I’ve stated in jobs long after I should have left because I didn’t see that the problems were systemic rather than situational.

This should be something taught to every high school student. It took me way too long to learn it too. It’s definitely one of the 10 Commandments for successful employee-ing; it might even be the Prime Directive.

I’m very happy to hear that JcWoman has made her decision. Good luck going forward. As you do get into active job hunt mode it’s real important to really live an “I don’t care” attitude about the current dysfunction. Otherwise that stress will color every contact you have with recruiters, interviewers, etc. And it’s real off-putting to interview a shell-shocked active PTSD sufferer. Don’t be that person.

I eventually spiraled so far down that hole that I was effectively unhirable in that industry. So I changed industries. I’m all better now, but most folks don’t have the luxury of multiple independent career paths.

Good luck.

I’m old enough and have been around enough that now it only takes me about 2 years to suss out the systemic dysfunction of a company. Which means that while I used to stay with a company for close to a decade, lately I’m moving on after 2 or 3 years. I also have next to no tolerance for bullshit.

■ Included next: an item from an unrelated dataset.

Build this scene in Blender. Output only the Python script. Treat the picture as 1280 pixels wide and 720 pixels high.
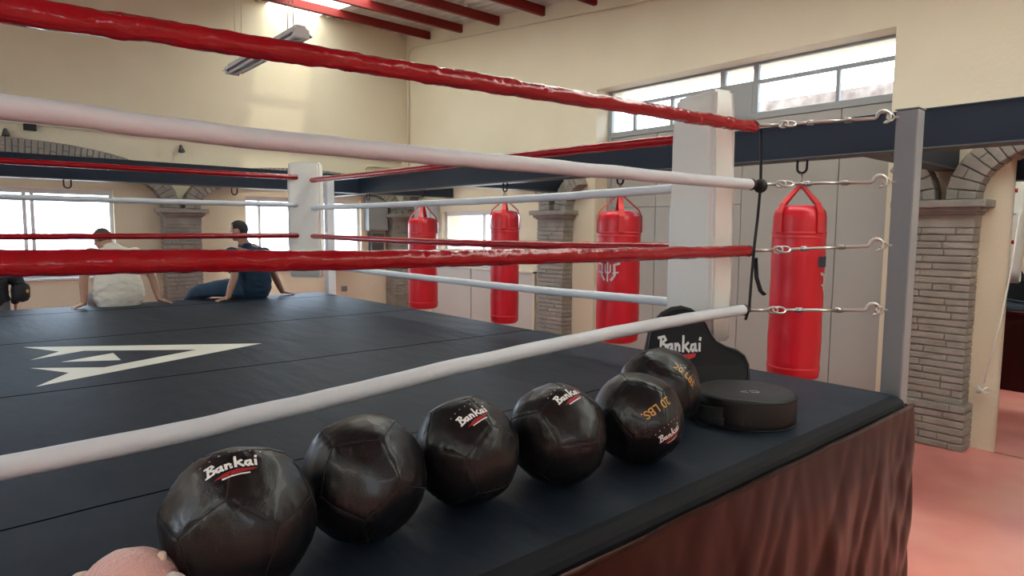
import bpy, bmesh, math, random
from mathutils import Vector, Matrix, noise
from mathutils.bvhtree import BVHTree
random.seed(7)
V = Vector
PI = math.pi
SC = bpy.context.scene
COL = SC.collection
for o in list(bpy.data.objects):
    bpy.data.objects.remove(o)

# ------------------------------------------------------------------ camera
cam_d = bpy.data.cameras.new('camera')
cam = bpy.data.objects.new('camera', cam_d)
COL.objects.link(cam)
SC.camera = cam
cam_d.sensor_width = 36.0
cam_d.lens = 804.8 / 1280 * 36
cam_d.clip_start = 0.02
yaw, pitch, roll = 0.7144, 0.08903, 0.00766
f = V((math.sin(yaw) * math.cos(pitch), math.cos(yaw) * math.cos(pitch), -math.sin(pitch)))
r0 = V((math.cos(yaw), -math.sin(yaw), 0))
u0 = r0.cross(f)
rr = r0 * math.cos(roll) + u0 * math.sin(roll)
uu = -r0 * math.sin(roll) + u0 * math.cos(roll)
M = Matrix((rr, uu, -f)).transposed().to_4x4()
M.translation = V((0, 0, 1.75))
cam.matrix_world = M

# ------------------------------------------------------------------ world, light, exposure
w = bpy.data.worlds.new('world')
SC.world = w
w.use_nodes = True
bg = w.node_tree.nodes['Background']
bg.inputs[0].default_value = (0.72, 0.86, 1.0, 1)
bg.inputs[1].default_value = 10.0


def area(name, loc, direction, sx, sy, power=None, color=(1, 1, 1), portal=True):
    d = bpy.data.lights.new(name, 'AREA')
    d.shape = 'RECTANGLE'
    d.size = sx
    d.size_y = sy
    o = bpy.data.objects.new(name, d)
    COL.objects.link(o)
    o.location = loc
    o.rotation_euler = V(direction).to_track_quat('-Z', 'Y').to_euler()
    if portal:
        d.cycles.is_portal = True
    else:
        d.energy = power
        d.color = color
    return o


area('daylight_gate', (7.2, 3.9, 3.1), (-1, 0, 0), 3.4, 1.0)
area('daylight_window_right', (6.85, 8.08, 1.62), (-1, 0, 0), 2.2, 1.1)
area('daylight_window_far_left', (0.35, 10.5, 1.65), (0, -1, 0), 2.8, 1.3)
area('daylight_window_far_right', (4.35, 10.5, 1.65), (0, -1, 0), 2.1, 1.3)
area('daylight_left_wall', (-6.9, 4.5, 2.9), (1, 0, 0), 5.0, 1.4)

area('daylight_back_wall', (-1.2, -5.5, 2.6), (0, 1, 0), 3.6, 0.6)
sd = bpy.data.lights.new('sun', 'SUN')
sd.energy = 14.0
sd.color = (1.0, 0.93, 0.8)
sd.angle = 0.05
so = bpy.data.objects.new('sun', sd)
COL.objects.link(so)
so.rotation_euler = V((-0.12, 0.80, -0.60)).to_track_quat('-Z', 'Y').to_euler()

SC.view_settings.view_transform = 'Standard'
SC.view_settings.look = 'None'
SC.view_settings.gamma = 1.0
SC.view_settings.use_curve_mapping = False
SC.view_settings.exposure = -0.14
SC.cycles.use_denoising = True
SC.cycles.max_bounces = 10
SC.cycles.diffuse_bounces = 6
SC.cycles.sample_clamp_indirect = 8.0
SC.cycles.caustics_reflective = False
SC.cycles.caustics_refractive = False

# ------------------------------------------------------------------ materials
MATS = {}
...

What I really want to know is how to suss things like this out during the interview stage to save myself a lot of trouble. People tell me that good companies are out there but I somehow never find them. For example, my last few jobs had shitty or no project management and I recognized that I work best in environments with moderate process and at least some best practices. When I interviewed here, I asked if they used project management. I was told that they have a PMO. In project management circles that stands for “project management office” and companies that have those use a fairly high level of best practice. So I accepted the job…

… come to find out that here the acronym stands for “product management office” and it’s just three people who make the barest token effort to track estimated hours on projects but nothing more. There is absolutely no actual project management done here.